From: Nathaniel Smith
Subject: Re: [Monotone-devel] Non-modal merge
Date: Mon, 24 Sep 2007 17:35:33 -0700
User-agent: Mutt/1.5.13 (2006-08-11)

On Mon, Sep 24, 2007 at 06:15:47AM -0400, Stephen Leake wrote:
> The code that does this is in diff_patch.cc merge_via_edit_scripts. I
> don't fully understand how it works :). Adding this feature is
> probably more work that it's worth, since external diff3 with Emacs
> works fine for me. 

In the long run we should really get full merging stuff (including
conflict marking) into mtn core, though, external dependencies like
diff3 are a massive pain.

> In any case, monotone's diff algorithm is clearly different from
> diff3. Whether it's better in some sense is a separate question; for
> consistency, it might be worth using it for conflicts as I outlined
> above. I'll wait for other comments on this before doing anything.

It's not very different, in principle -- they both find the "longest
common subsequence", which is a precisely defined mathematical
concept.  There are two reasons they might give different results,
though -- diff3 has some heuristics to speed up running time when you
don't pass -u (it doesn't *actually* find the longest common
subsequence, just one that's... pretty long), and even if you do pass
-u, there can be multiple different longest common subsequences, so
just by chance two different algorithms will give different results.

None of this really makes one superior to the other, the advantage is
that calling out to diff or diff3 is tricky, fragile, and makes mtn
harder to distribute.

> One data point; I have recently become dissatisfied with the results of
> the default merge that CVS does; it often gets the wrong result (by my
> criteria). So I'm hoping monotone does a better job - I haven't used
> it enough yet to tell for sure, but it hasn't done anything wrong yet.

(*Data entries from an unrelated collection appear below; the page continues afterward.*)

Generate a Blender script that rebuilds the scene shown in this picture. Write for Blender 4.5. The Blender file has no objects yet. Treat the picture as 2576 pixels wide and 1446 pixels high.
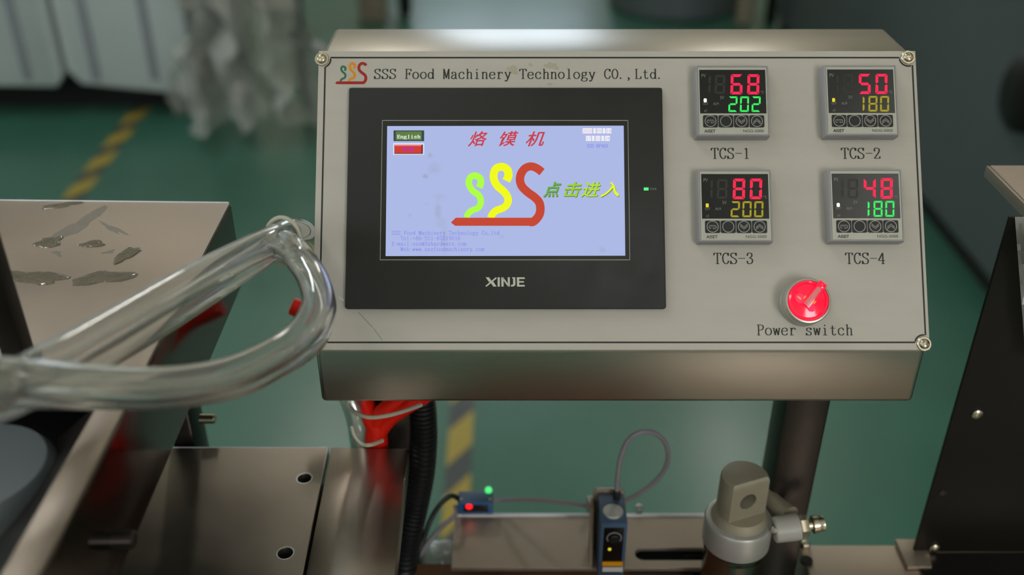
import bpy, bmesh, math, random
from mathutils import Vector, Matrix, noise

random.seed(7)
S = bpy.context.scene
C = S.collection
W_PX, H_PX, F_PX = 2576.0, 1446.0, 2504.0
PITCH = math.radians(31.0)
CAM = Vector((0, 0, 1.55))
FWD = Vector((0, math.cos(PITCH), -math.sin(PITCH)))
RGT = Vector((1, 0, 0))
UPV = Vector((0, math.sin(PITCH), math.cos(PITCH)))

# ---------------------------------------------------------------- camera, world, light, exposure
cd = bpy.data.cameras.new('camera')
cam = bpy.data.objects.new('camera', cd); C.objects.link(cam)
cd.sensor_width = 36.0; cd.lens = 36.0 * F_PX / W_PX
cd.clip_start = 0.02; cd.clip_end = 100
cam.location = CAM; cam.rotation_euler = (math.pi / 2 - PITCH, 0, 0)
cd.dof.use_dof = True; cd.dof.focus_distance = 0.645; cd.dof.aperture_fstop = 3.8
S.camera = cam
S.view_settings.view_transform = 'Standard'; S.view_settings.look = 'None'
S.view_settings.gamma = 1.0; S.view_settings.use_curve_mapping = False
S.view_settings.exposure = 0.0
w = bpy.data.worlds.new('world'); S.world = w; w.use_nodes = True
w.node_tree.nodes['Background'].inputs[0].default_value = (0.62, 0.72, 0.85, 1)
w.node_tree.nodes['Background'].inputs[1].default_value = 0.6
WIN_KEY, WIN_BACK, WIN_SIDE, LAMP, SKY = 10.8, 2.6, 4.2, 13.5, 19.5     # radiance of daylight windows and ceiling lamps

# ---------------------------------------------------------------- helpers
def ray(px, py):
    return FWD + RGT * ((px - W_PX / 2) / F_PX) + UPV * (-(py - H_PX / 2) / F_PX)
def at_d(px, py, d): return CAM + ray(px, py) * d
def at_z(px, py, z):
    r = ray(px, py); return CAM + r * ((z - CAM.z) / r.z)
def at_y(px, py, y):
    r = ray(px, py); return CAM + r * ((y - CAM.y) / r.y)
def at_x(px, py, x):
    r = ray(px, py); return CAM + r * (x / r.x)

def srgb(r, g, b):
    f = lambda c: (c / 255 / 12.92) if c / 255 <= 0.04045 else ((c / 255 + 0.055) / 1.055) ** 2.4
    return (f(r), f(g), f(b), 1)

def mat(name, col, rough=0.5, metal=0.0, spec=0.5, coat=0.0, coat_rough=0.1, trans=0.0, ior=1.45, emit=None, es=1.0,
        var=0.0, vscale=8.0, stretch=(1, 1, 1), rvar=0.0, bump=0.0, bscale=40.0, aniso=0.0):
    m = bpy.data.materials.new(name); m.use_nodes = True
    nt = m.node_tree; b = nt.nodes['Principled BSDF']; L = nt.links
    b.inputs['Base Color'].default_value = col
    b.inputs['Roughness'].default_value = rough; b.inputs['Metallic'].default_value = metal
    b.inputs['Specular IOR Level'].default_value = spec; b.inputs['IOR'].default_value = ior
    b.inputs['Coat Weight'].default_value = coat; b.inputs['Coat Roughness'].default_value = coat_rough
    b.inputs['Transmission Weight'].default_value = trans
    b.inputs['Anisotropic'].default_value = aniso
    if emit:
        b.inputs['Emission Color'].default_value = emit; b.inputs['Emission Strength'].default_value = es
    if var or rvar or bump:
        tc = nt.nodes.new('ShaderNodeTexCoord'); mp = nt.nodes.new('ShaderNodeMapping')
        mp.inputs['Scale'].default_value = stretch
        L.new(tc.outputs['Object'], mp.inputs[0])
        n = nt.nodes.new('ShaderNodeTexNoise'); n.inputs['Scale'].default_value = vscale
        n.inputs['Detail'].default_value = 6; n.inputs['Roughness'].default_value = 0.6
        L.new(mp.outputs[0], n.inputs[0])
        if var:
            r = nt.nodes.new('ShaderNodeMapRange')
            r.inputs['From Min'].default_value = 0.3; r.inputs['From Max'].default_value = 0.7
            r.inputs['To Min'].default_value = 1 - var; r.inputs['To Max'].default_value = 1 + var
            L.new(n.outputs[0], r.inputs[0])
            h = nt.nodes.new('ShaderNodeVectorMath'); h.operation = 'SCALE'
            h.inputs[0].default_value = col[:3]
            L.new(r.outputs[0], h.inputs['Scale']); L.new(h.outputs[0], b.inputs['Base Color'])
        if rvar:
            r = nt.nodes.new('ShaderNodeMapRange')
            r.inputs['From Min'].default_value = 0.3; r.inputs['From Max'].default_value = 0.7
            r.inputs['To Min'].default_value = max(0, rough - rvar); r.inputs['To Max'].default_value = rough + rvar
            L.new(n.outputs[0], r.inputs[0]); L.new(r.outputs[0], b.inputs['Roughness'])
        if bump:
            n2 = nt.nodes.new('ShaderNodeTexNoise'); n2.inputs['Scale'].default_value = bscale
            n2.inputs['Detail'].default_value = 4
            L.new(mp.outputs[0], n2.inputs[0])
            bp = nt.nodes.new('ShaderNodeBump'); bp.inputs['Strength'].default_value = bump
            bp.inputs['Distance'].default_value = 0.002
            L.new(n2.outputs[0], bp.inputs['Height']); L.new(bp.outputs[0], b.inputs['Normal'])
    return m

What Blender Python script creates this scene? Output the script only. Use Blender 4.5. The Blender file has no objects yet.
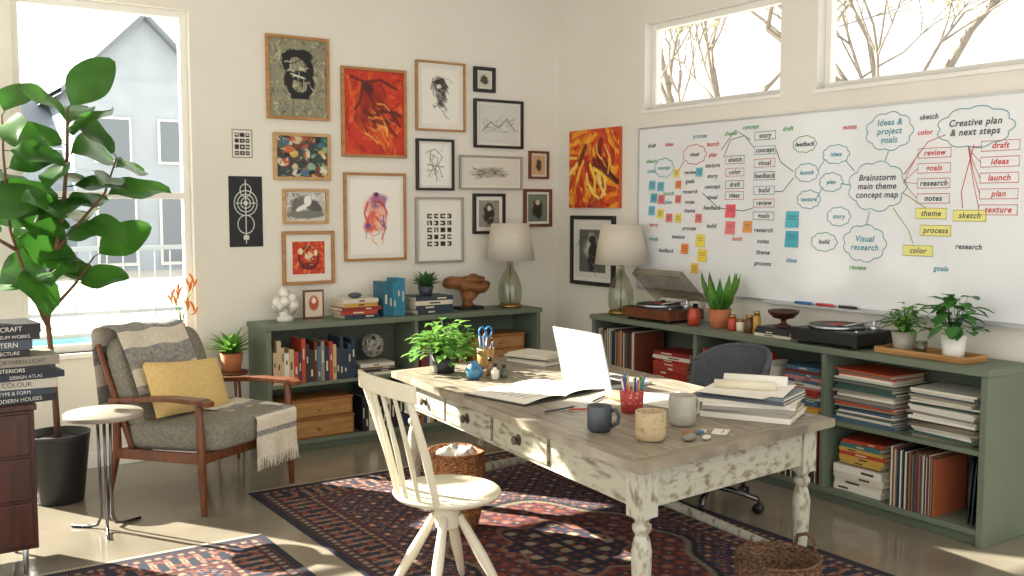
import bpy, math, random
import numpy as np
from mathutils import Vector, Euler, Matrix
random.seed(7); rng=np.random.RandomState(5)
R=math.radians; V=Vector
scene=bpy.context.scene
scene.view_settings.view_transform='Standard'

# ------------------------------------------------------------ materials
def lin(h):
    h=h.lstrip('#'); o=[]
    for i in (0,2,4):
        x=int(h[i:i+2],16)/255; o.append(x/12.92 if x<=.04045 else ((x+.055)/1.055)**2.4)
    return (*o,1)
_mc={}
def mat(name,col,rough=.6,metal=0,col2=None,scale=8,stretch=(1,1,1),lo=.35,hi=.65,bump=0,bscale=60,transl=0,coat=0,detail=4,spec=None,rot=(0,0,0)):
    if name in _mc: return _mc[name]
    m=bpy.data.materials.new(name); m.use_nodes=True; nt=m.node_tree; N=nt.nodes; L=nt.links
    b=N['Principled BSDF']; out=N['Material Output']
    b.inputs['Base Color'].default_value=lin(col); b.inputs['Roughness'].default_value=rough; b.inputs['Metallic'].default_value=metal
    b.inputs['Coat Weight'].default_value=coat
    if spec is not None: b.inputs['Specular IOR Level'].default_value=spec
    tc=N.new('ShaderNodeTexCoord'); mp=N.new('ShaderNodeMapping'); L.new(tc.outputs['Object'],mp.inputs[0]); mp.inputs['Scale'].default_value=stretch; mp.inputs['Rotation'].default_value=rot
    csrc=None
    if col2:
        n=N.new('ShaderNodeTexNoise'); n.inputs['Scale'].default_value=scale; n.inputs['Detail'].default_value=detail; L.new(mp.outputs[0],n.inputs['Vector'])
        r=N.new('ShaderNodeValToRGB'); e=r.color_ramp.elements; e[0].position=lo; e[1].position=hi; e[0].color=lin(col); e[1].color=lin(col2)
        L.new(n.outputs['Fac'],r.inputs[0]); L.new(r.outputs[0],b.inputs['Base Color']); csrc=r.outputs[0]
    if bump:
        n2=N.new('ShaderNodeTexNoise'); n2.inputs['Scale'].default_value=bscale; n2.inputs['Detail'].default_value=3; L.new(mp.outputs[0],n2.inputs['Vector'])
        bp=N.new('ShaderNodeBump'); bp.inputs['Strength'].default_value=bump; bp.inputs['Distance'].default_value=.01
        L.new(n2.outputs['Fac'],bp.inputs['Height']); L.new(bp.outputs[0],b.inputs['Normal'])
    if transl:
        t=N.new('ShaderNodeBsdfTranslucent'); t.inputs[0].default_value=lin(col2 or col)
        mx=N.new('ShaderNodeMixShader'); mx.inputs[0].default_value=transl
        L.new(b.outputs[0],mx.inputs[1]); L.new(t.outputs[0],mx.inputs[2]); L.new(mx.outputs[0],out.inputs[0])
    _mc[name]=m; return m
def K(h,rough=.55): return mat('paint_'+h.strip('#')+str(int(rough*100)),h,rough)
def thin_glass(name,tint,refl=.08,k=.5):
    m=bpy.data.materials.new(name); m.use_nodes=True; nt=m.node_tree; N=nt.nodes; L=nt.links
    N.remove(N['Principled BSDF']); out=N['Material Output']
    t=N.new('ShaderNodeBsdfTransparent'); t.inputs[0].default_value=lin(tint); g=N.new('ShaderNodeBsdfGlossy'); g.inputs['Roughness'].default_value=.03
    lw=N.new('ShaderNodeLayerWeight'); lw.inputs[0].default_value=.25
    ma=N.new('ShaderNodeMath'); ma.operation='MULTIPLY_ADD'; ma.inputs[1].default_value=k; ma.inputs[2].default_value=refl
    mx=N.new('ShaderNodeMixShader'); L.new(lw.outputs['Facing'],ma.inputs[0]); L.new(ma.outputs[0],mx.inputs[0])
    L.new(t.outputs[0],mx.inputs[1]); L.new(g.outputs[0],mx.inputs[2]); L.new(mx.outputs[0],out.inputs[0]); return m
def attr_mat(name,rough=.7,bump=0,bscale=200):
    m=bpy.data.materials.new(name); m.use_nodes=True; nt=m.node_tree; N=nt.nodes; L=nt.links; b=N['Principled BSDF']
    a=N.new('ShaderNodeAttribute'); a.attribute_name='Col'; L.new(a.outputs['Color'],b.inputs['Base Color']); b.inputs['Roughness'].default_value=rough
    if bump:
        tc=N.new('ShaderNodeTexCoord'); n=N.new('ShaderNodeTexNoise'); n.inputs['Scale'].default_value=bscale; L.new(tc.outputs['Object'],n.inputs['Vector'])
        bp=N.new('ShaderNodeBump'); bp.inputs['Strength'].default_value=bump; bp.inputs['Distance'].default_value=.01; L.new(n.outputs['Fac'],bp.inputs['Height']); L.new(bp.outputs[0],b.inputs['Normal'])
    return m

WALL=mat('wall_plaster','#e9e5da',.85,col2='#e5e0d4',scale=1.5,bump=.05,bscale=90)
CEIL=mat('ceiling_paint','#efece4',.9,col2='#ebe8e0',scale=2)
TRIM=mat('trim_white','#f2f0ea',.45,col2='#eeebe3',scale=3)
FLOOR=mat('polished_concrete','#756d60',.11,col2='#978e7e',scale=1.3,detail=8,lo=.3,hi=.7,bump=.015,bscale=25)
GREEN=mat('sage_cabinet','#687361',.5,col2='#6e7967',scale=3,bump=.03,bscale=50)
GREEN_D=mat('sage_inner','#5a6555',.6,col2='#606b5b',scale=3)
OAK=mat('oak','#b98a58',.5,col2='#a1743f',scale=5,stretch=(1,1,6))
OAKL=mat('light_oak','#c9a577',.5,col2='#b98f5c',scale=5,stretch=(1,1,6))
WALNUT=mat('walnut','#7a4526',.4,col2='#5a3019',scale=6,stretch=(6,6,1),bump=.05)
WALNUT_D=mat('dark_walnut','#4a2416',.35,col2='#35180f',scale=5,stretch=(8,1,1))
BLACK=mat('black_satin','#161616',.4,col2='#1c1b1a',scale=4)
DTOP=mat('worn_desk_top','#6a6053',.42,col2='#a79c8a',scale=5,stretch=(9,1,1),lo=.28,hi=.72,bump=.3,bscale=14,detail=10)
CHIP=mat('chipped_paint','#b4b19e',.6,col2='#7a6f57',scale=20,stretch=(1,.5,1.8),lo=.5,hi=.68,bump=.3,bscale=24,detail=12)
CHIP2=mat('chipped_paint_leg','#bbb8a6',.6,col2='#7c7058',scale=24,stretch=(1.4,1.4,.7),lo=.51,hi=.68,bump=.3,bscale=24,detail=12)
CREAM=mat('cream_paint','#ddd5bf',.45,col2='#d2c9b0',scale=5)
STEEL=mat('brushed_steel','#b9bbbd',.28,1,col2='#a5a7aa',scale=8)
ALU=mat('laptop_aluminium','#c9cbce',.38,.6,col2='#c2c4c8',scale=4)
CHROME=mat('dark_chrome','#6e6e70',.25,1)
GREYF=mat('grey_fabric','#8f8b7e',.95,col2='#767367',scale=70,bump=.5,bscale=240)
GREYD=mat('charcoal_fabric','#4b4d54',.95,col2='#585b62',scale=90,bump=.4,bscale=250)
BLK=mat('throw_grey','#a3a099',.98,col2='#7e7d7e',scale=45,bump=.6,bscale=160)
BLKW=mat('throw_cream','#e2dbcb',.98,col2='#d3c9b8',scale=60,bump=.6,bscale=160)
MUST=mat('mustard_linen','#e0c286',.95,col2='#d6b676',scale=60,bump=.35,bscale=200)
LEAF=mat('fig_leaf','#224718',.33,col2='#437a29',scale=4,lo=.35,hi=.7,transl=.3)
LEAF2=mat('bright_leaf','#447a2d',.5,col2='#7cab48',scale=8,transl=.3)
LEAF3=mat('succulent_leaf','#3c6b3f',.5,col2='#5c8a55',scale=10,transl=.15)
LEAFD=mat('deep_leaf','#2f6431',.4,col2='#4c8c3c',scale=8,transl=.25)
BARK=mat('bark','#7b5a42',.9,col2='#5b4130',scale=20,stretch=(1,1,.3),bump=.4)
SOIL=mat('soil','#3a2a1e',.95,col2='#241a12',scale=60,bump=.6,bscale=90)
TERRA=mat('terracotta','#b9714a',.8,col2='#a8613c',scale=10)
POTB=mat('black_pot','#1d1d1e',.45,col2='#252526',scale=6)
CERW=mat('white_ceramic','#e8e4da',.3,col2='#dedace',scale=6)
CERD=mat('dark_stoneware','#4b5258',.4,col2='#2f353b',scale=9)
CERT=mat('speckled_tan','#b19c78',.5,col2='#8b7650',scale=60,lo=.55,hi=.68)
CERG=mat('grey_stoneware','#a9a498',.45,col2='#94907f',scale=12)
RATT=mat('rattan','#b87a48',.7,col2='#6e4020',scale=60,stretch=(1,1,2.2),lo=.4,hi=.6,bump=.9,bscale=80)
RATTD=mat('dark_wicker','#7d5a3c',.8,col2='#3c2a1c',scale=70,stretch=(1,1,1.8),lo=.4,hi=.6,bump=.9,bscale=90)
PAPER=mat('paper','#e9e5db',.8,col2='#e2ddd1',scale=5)
PAGES=mat('page_edges','#ded6c2',.9,col2='#c9bfa6',scale=40,stretch=(.2,.2,8))
SHADE=mat('linen_shade','#f3ede0',.9,col2='#ece5d5',scale=90,transl=.4)
LOGM=mat('driftwood','#9a6436',.6,col2='#66401f',scale=14,stretch=(.6,2,2),bump=.8,bscale=26)
BRASS=mat('brass','#a98a52',.35,1)
WBOARD=mat('whiteboard_enamel','#eceef0',.12,col2='#e9ebee',scale=2,coat=.3)
GLASS=thin_glass('window_glass','#fbfdfc',.02)
VGLASS=thin_glass('lamp_glass','#dfe3d6',.08,.35)
ACRYL=thin_glass('dust_cover_acrylic','#e6e2dc',.12,.3)
PAINTED=attr_mat('painted_art',.6,.05,120)
RUGM=attr_mat('woven_wool',.97,.6,350)

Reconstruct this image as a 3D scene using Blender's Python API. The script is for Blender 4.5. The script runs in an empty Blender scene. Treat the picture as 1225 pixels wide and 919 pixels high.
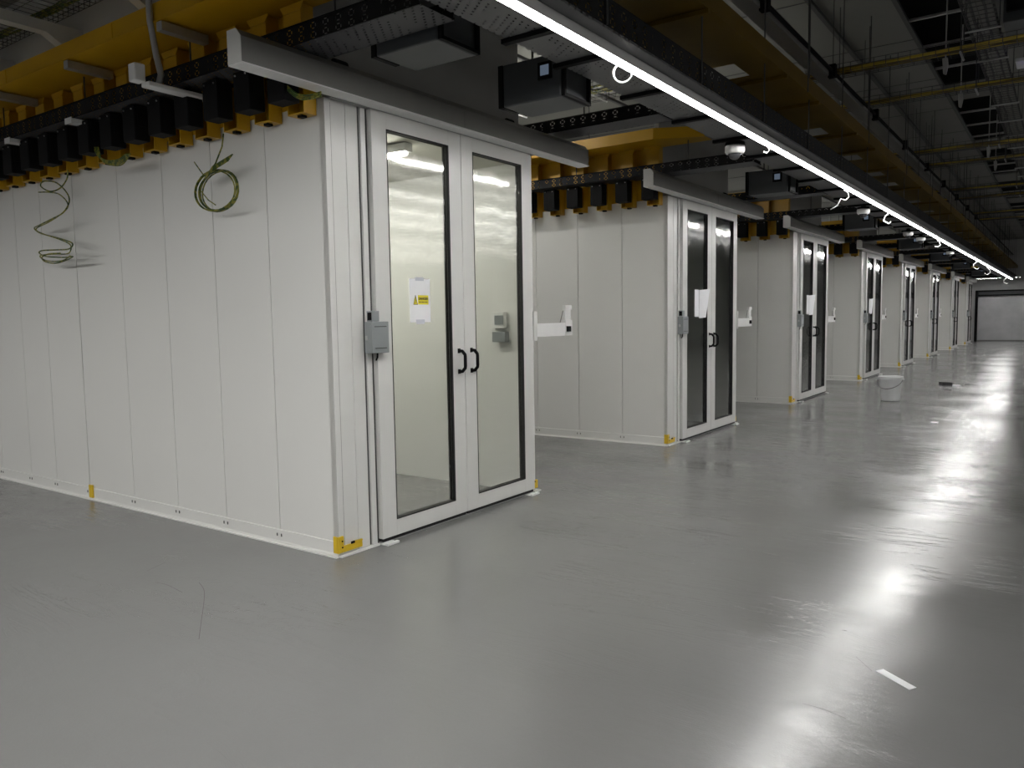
import bpy, bmesh, math, random
from mathutils import Vector, Matrix
random.seed(7)
SC = bpy.context.scene
COL = SC.collection

# ------------------------------------------------------------------ camera
CAM_H = 1.5
F_PX, W_PX = 935.488, 1225.0
yaw, pit, rol = -0.6172, -0.08325959, -0.01573756
fw = Vector((math.sin(yaw)*math.cos(pit), math.cos(yaw)*math.cos(pit), math.sin(pit)))
r0 = Vector((math.cos(yaw), -math.sin(yaw), 0)); u0 = r0.cross(fw)
rr = r0*math.cos(rol) + u0*math.sin(rol); uu = -r0*math.sin(rol) + u0*math.cos(rol)
cam_d = bpy.data.cameras.new('camera'); cam = bpy.data.objects.new('camera', cam_d); COL.objects.link(cam)
cam_d.sensor_width = 36; cam_d.lens = 36*F_PX/W_PX; cam_d.clip_start = .05; cam_d.clip_end = 200
m = Matrix((rr, uu, -fw)).transposed().to_4x4(); m.translation = (0, 0, CAM_H)
cam.matrix_world = m
SC.camera = cam

# ------------------------------------------------------------------ world / exposure
SC.view_settings.view_transform = 'Standard'; SC.view_settings.look = 'None'
SC.view_settings.gamma = 1; SC.view_settings.use_curve_mapping = False
SC.view_settings.exposure = 0.0
wd = bpy.data.worlds.new('world'); SC.world = wd; wd.use_nodes = True
wd.node_tree.nodes['Background'].inputs[0].default_value = (.02, .02, .02, 1)
wd.node_tree.nodes['Background'].inputs[1].default_value = 0.0
E_MAIN, E_SIDE, E_BACK, E_AISLE, E_POD, E_END, E_ROW = 60, 8, 128, 46, 78, 40, 22

# ------------------------------------------------------------------ node helpers
class N:
    """small wrapper: arithmetic on sockets"""
    def __init__(s, nt, sock): s.nt, s.s = nt, sock
    def _m(s, op, *a):
        n = s.nt.nodes.new('ShaderNodeMath'); n.operation = op
        for i, v in enumerate((s,)+a):
            if isinstance(v, N): s.nt.links.new(v.s, n.inputs[i])
            else: n.inputs[i].default_value = v
        return N(s.nt, n.outputs[0])
    def __add__(s, o): return s._m('ADD', o)
    def __sub__(s, o): return s._m('SUBTRACT', o)
    def __mul__(s, o): return s._m('MULTIPLY', o)
    def __truediv__(s, o): return s._m('DIVIDE', o)
    def lt(s, o): return s._m('LESS_THAN', o)
    def gt(s, o): return s._m('GREATER_THAN', o)
    def abs(s): return s._m('ABSOLUTE')
    def fract(s): return s._m('FRACT')
    def floor(s): return s._m('FLOOR')
    def max(s, o): return s._m('MAXIMUM', o)
    def min(s, o): return s._m('MINIMUM', o)
    def pw(s, o): return s._m('POWER', o)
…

There are lots of cases where a merger will give less-than-satisfying
results -- some will be shared between cvs and mtn's current mergers,
some won't.  Line merging is one of those things that's almost
impossible to improve via airy theory, though; please please collect
examples where it does the Wrong Thing, and if we collect enough we'll
catch them all eventually, hopefully.

-- Nathaniel

-- 
So let us espouse a less contested notion of truth and falsehood, even
if it is philosophically debatable (if we listen to philosophers, we
must debate everything, and there would be no end to the discussion).